Rita “Kiki” Edozie was appointed the Senior Associate Dean and Chief Academic Officer(CAO) and Professor of Urban Studies at the CUNY School of Labor and Urban Studies in August 2025 where she heads the academic and student services division of the school. As CUNY-SLU’s CAO, Dr. Edozie oversees a wide range of areas including the labor and urban studies departments, faculty affairs and development, curriculum innovation, enrollment management and admissions, student services and success, library services, registrar, instructional technology, career counseling, and experiential learning.

Before assuming this role at CUNY-SLU, Dr. Edozie was a tenured full Professor of Global Governance at the University of Massachusetts-Boston, where she also served as the interim Dean and Associate Dean of the John W. McCormack School of Policy and Global Studies (2017–2023) until the school was recently merged into the College of Liberal Arts (CLA).

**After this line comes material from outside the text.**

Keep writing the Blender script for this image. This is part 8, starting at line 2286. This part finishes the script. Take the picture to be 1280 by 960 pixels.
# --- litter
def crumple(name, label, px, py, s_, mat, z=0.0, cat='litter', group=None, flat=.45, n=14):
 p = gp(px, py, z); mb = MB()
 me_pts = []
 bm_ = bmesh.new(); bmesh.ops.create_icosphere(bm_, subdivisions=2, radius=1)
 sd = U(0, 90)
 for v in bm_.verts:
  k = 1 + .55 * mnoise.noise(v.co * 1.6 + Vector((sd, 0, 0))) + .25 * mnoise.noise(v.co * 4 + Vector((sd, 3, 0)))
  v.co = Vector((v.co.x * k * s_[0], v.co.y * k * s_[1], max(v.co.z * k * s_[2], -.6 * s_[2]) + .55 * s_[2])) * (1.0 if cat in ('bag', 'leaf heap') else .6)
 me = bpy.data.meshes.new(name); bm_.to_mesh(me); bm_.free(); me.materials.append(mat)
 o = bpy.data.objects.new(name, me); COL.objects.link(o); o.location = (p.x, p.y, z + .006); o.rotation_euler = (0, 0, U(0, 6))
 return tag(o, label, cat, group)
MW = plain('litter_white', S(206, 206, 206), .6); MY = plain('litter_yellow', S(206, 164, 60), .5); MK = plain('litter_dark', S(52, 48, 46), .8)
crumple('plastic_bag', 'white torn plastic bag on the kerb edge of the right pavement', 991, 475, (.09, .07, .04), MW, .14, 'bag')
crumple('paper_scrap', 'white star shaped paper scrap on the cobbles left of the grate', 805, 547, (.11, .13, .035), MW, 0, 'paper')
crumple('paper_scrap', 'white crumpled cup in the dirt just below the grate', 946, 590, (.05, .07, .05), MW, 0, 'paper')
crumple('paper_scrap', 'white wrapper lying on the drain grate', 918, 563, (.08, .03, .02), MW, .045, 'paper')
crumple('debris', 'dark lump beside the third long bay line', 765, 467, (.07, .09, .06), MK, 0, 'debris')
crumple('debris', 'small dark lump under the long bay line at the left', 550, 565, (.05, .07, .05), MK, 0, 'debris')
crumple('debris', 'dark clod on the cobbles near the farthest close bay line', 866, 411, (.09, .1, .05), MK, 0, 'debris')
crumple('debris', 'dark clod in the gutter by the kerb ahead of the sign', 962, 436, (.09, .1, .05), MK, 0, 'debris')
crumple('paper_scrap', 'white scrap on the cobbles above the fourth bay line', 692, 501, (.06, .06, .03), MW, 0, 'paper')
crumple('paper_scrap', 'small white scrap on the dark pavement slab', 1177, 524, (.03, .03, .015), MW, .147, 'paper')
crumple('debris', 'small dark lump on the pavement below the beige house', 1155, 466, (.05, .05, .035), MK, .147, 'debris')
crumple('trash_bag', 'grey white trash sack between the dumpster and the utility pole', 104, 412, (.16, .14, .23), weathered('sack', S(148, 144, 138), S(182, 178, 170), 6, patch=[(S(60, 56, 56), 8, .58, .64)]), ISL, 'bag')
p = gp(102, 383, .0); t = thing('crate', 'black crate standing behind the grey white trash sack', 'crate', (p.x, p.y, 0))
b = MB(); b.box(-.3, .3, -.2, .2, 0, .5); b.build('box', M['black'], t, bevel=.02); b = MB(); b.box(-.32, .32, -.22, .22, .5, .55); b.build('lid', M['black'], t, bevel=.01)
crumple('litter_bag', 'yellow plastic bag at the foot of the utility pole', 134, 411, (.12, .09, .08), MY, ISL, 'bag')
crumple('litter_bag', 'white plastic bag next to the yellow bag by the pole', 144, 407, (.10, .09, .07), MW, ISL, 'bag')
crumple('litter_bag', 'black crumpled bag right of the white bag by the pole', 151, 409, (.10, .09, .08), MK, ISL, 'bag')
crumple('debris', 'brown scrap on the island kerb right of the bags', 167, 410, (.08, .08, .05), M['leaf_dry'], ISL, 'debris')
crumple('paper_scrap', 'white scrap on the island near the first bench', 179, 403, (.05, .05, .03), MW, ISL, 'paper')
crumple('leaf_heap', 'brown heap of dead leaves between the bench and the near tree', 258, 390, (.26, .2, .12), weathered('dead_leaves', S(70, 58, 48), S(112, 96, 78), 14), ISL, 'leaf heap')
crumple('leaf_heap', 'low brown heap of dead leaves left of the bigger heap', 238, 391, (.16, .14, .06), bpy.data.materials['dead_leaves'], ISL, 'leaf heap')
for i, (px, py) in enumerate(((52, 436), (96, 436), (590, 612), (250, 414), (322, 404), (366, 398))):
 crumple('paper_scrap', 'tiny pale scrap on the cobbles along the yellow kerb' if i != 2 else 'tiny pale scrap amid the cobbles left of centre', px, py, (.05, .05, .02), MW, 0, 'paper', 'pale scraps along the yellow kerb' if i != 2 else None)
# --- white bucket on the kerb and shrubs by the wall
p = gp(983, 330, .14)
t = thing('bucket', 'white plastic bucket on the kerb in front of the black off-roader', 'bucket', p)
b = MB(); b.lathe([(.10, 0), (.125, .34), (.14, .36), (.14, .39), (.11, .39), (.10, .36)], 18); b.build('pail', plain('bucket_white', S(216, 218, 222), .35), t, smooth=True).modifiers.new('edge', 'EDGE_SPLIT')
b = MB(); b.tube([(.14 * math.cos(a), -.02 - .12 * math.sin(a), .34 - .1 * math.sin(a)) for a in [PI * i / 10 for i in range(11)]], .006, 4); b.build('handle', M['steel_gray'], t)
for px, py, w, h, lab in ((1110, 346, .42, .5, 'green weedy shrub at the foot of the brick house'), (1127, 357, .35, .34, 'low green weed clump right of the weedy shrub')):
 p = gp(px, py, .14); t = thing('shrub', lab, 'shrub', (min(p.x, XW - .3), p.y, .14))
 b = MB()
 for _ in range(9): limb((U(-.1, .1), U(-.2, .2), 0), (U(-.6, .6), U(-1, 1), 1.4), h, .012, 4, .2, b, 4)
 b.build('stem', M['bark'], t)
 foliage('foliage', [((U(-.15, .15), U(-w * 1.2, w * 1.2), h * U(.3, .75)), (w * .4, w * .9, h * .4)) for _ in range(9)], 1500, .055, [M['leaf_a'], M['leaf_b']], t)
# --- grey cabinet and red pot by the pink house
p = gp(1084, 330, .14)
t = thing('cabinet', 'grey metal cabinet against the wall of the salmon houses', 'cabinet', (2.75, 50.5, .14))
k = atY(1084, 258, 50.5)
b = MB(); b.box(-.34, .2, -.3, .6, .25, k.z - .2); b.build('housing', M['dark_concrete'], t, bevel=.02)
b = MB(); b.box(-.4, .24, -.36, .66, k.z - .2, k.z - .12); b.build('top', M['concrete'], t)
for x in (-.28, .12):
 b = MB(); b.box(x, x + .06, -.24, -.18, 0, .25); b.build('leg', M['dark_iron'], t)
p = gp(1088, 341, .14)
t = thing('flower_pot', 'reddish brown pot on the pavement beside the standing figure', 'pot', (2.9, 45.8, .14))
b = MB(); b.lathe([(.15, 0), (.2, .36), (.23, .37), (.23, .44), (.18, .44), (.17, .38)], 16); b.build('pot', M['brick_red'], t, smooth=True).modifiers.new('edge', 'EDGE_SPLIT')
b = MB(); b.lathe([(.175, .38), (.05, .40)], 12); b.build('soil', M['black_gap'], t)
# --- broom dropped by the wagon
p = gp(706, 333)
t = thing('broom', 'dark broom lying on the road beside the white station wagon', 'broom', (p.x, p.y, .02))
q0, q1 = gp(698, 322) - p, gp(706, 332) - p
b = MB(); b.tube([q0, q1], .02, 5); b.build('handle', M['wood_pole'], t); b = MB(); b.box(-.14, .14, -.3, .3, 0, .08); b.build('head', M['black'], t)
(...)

Having received her graduate education from CUNY’s Brooklyn College and her PhD in Political Science from the New School for Social Research in the 1990s, she has been a teacher-scholar and an academic administrator of graduate and undergraduate education for over twenty-five years. Prior to UMass Boston, she was a tenured Professor of International Relations at Michigan State University’s James Madison College of Public Affairs and the Director of African American and African Studies at the university’s College of Arts and Letters (CAL). She also served as the Deputy Director of the Institute of African Studies at Columbia University’s School of International and Public Affairs (SIPA).

Kiki is an accomplished scholar and author of eight books and numerous scholarly articles on issues in global development, comparative democratization, African affairs, urban studies and policy, and race and identity. Kiki has spent a career of teaching and research in global public policy focused on the collective actions and policy solutions developed by multi-level governance and collaborative networks —including governments, international organizations, civil society, and businesses—to address complex, transnational challenges focused on democracy and economic development.

At SLU, Kiki hopes to establish a program in global urban and labor studies that builds policy oriented, interdisciplinary, and global knowledge about cities and labor through innovative curriculum and research. The program will build on SLU’s urban and labor studies disciplines’ focus on the ways that multi-governance actors create local policies and labor impacts that go beyond national borders, impacting global public goods and the “global commons”. Because of its global content, Kiki hopes to collaborate with CUNY online to launch an online dimension of the initiative.